Should recursively call the hyperoperation above 64 times, giving Graham's Number.

In my answer, however, I've replaced the single digits with T, which is initialized to 10, and increased the depth of recursion to 99. Using Graham Array Notation, Graham's Number is [3,3,4,64], and my program outputs the larger [10,11,11,99]. I've also removed the ) that closes the loop to save one byte, so it prints each successive value in the 99 iterations.

Python (111+n), n=length(x)

Although this one is not as short as the answerer's Ruby program, I'll post it anyway, to rule this possibility out.

It uses the Ackermann function, and calls the Ackermann function with m and n being the values from another call to the Ackermann function, and recurses 1000 times.

This is probably bigger than Graham's number, but I'm not sure, because nobody knows the exact length of it. It can be easily extended, if it's not bigger.

x=999
b='A('*x+'5,5'+')'*x
def A(m,n):n+1 if m==0 else A(m-1,A(m,n-1)if n>0 else 1)
exec('print A('%s,%s')'%(b,b))

Ruby, 54 52 50 bytes

f=->b{a*=a;eval"f[b-1];"*b*a};eval"f[a];"*a=99;p a

Ruby, 85 81 76 71 68 64 63 59 57 bytes

f=->a,b=-a{eval"a*=b<0?f[a,a]:b<1?a:f[a,b-1];"*a};p f[99]

Pretty much fast growing hierarchy with f(a+1) > f_ω+1(a).

Ruby, 61 bytes

f=->a,b=-a{a<0?9:b==0?a*a:f[f[a-1,b],b>0?b-1:f[a,b+1]]};f[99]

Basically an Ackermann function with a twist.

Ruby, 63 59 bytes

n=99;(H=->a{b,*c=a;n.times{b ?H[[b-1]*n*b+c]:n+=n}})[n];p n

Another Ruby, 74 71 bytes

def f(a,b=a)a<0?b:b<0?f(a-1):f(a-1,f(a,b-1))end;n=99;n.times{n=f n};p n

Basically Ackermann function to itself 99 times.

Python: 85

f=lambda a,a:a*a
exec'f=lambda a,b,f=f:reduce(f,[a]*b,1)'*99
exec'f('*64+'3'+',3)'*64

Which maybe could be shortened to 74 + length(X):

f=lambda a,a:a*a
exec'f=lambda a,b,f=f:reduce(f,[a]*b,1)'*int('9'*X)
f(3,3)

Where X is an appropriate big number such that the resultant hyperoperation on 3, 3 is bigger than Grahams number(if this number is less than 99999999999 then some byte is saved).

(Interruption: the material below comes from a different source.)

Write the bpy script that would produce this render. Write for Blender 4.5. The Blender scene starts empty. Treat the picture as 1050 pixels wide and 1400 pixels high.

Note: I assume the python code is executed on the interactive interpreter hence the result is printed to stdout, otherwise add 9 bytes to each solution for the call to print.

Javascript, 83 bytes

Another Ackermann function solution.

(function a(m,n,x){return x?a(a(m,n,x-1),n,0):(m?a(m-1,n?a(m,n-1):1):n+1)})(9,9,99)

JavaScript, 68 bytes, however uncompeting for using ES6

a=(x,y)=>y?x?a(a(x-1,y)*9,y-1):a(9,y-1):x;b=x=>x?a(9,b(x-1)):9;b(99)

a function is similar to up-arrow notation with base 9.

       /a(a(x-1,y)*9,y-1)  x>0, y>0
a(x,y)=|a(9,y-1)           x=0, y>0
       \x                  y=0

b function is: b(x)=b^x(9).

b(99) is ~f_ω+1(99), compared to Graham's number<f_ω+1(64).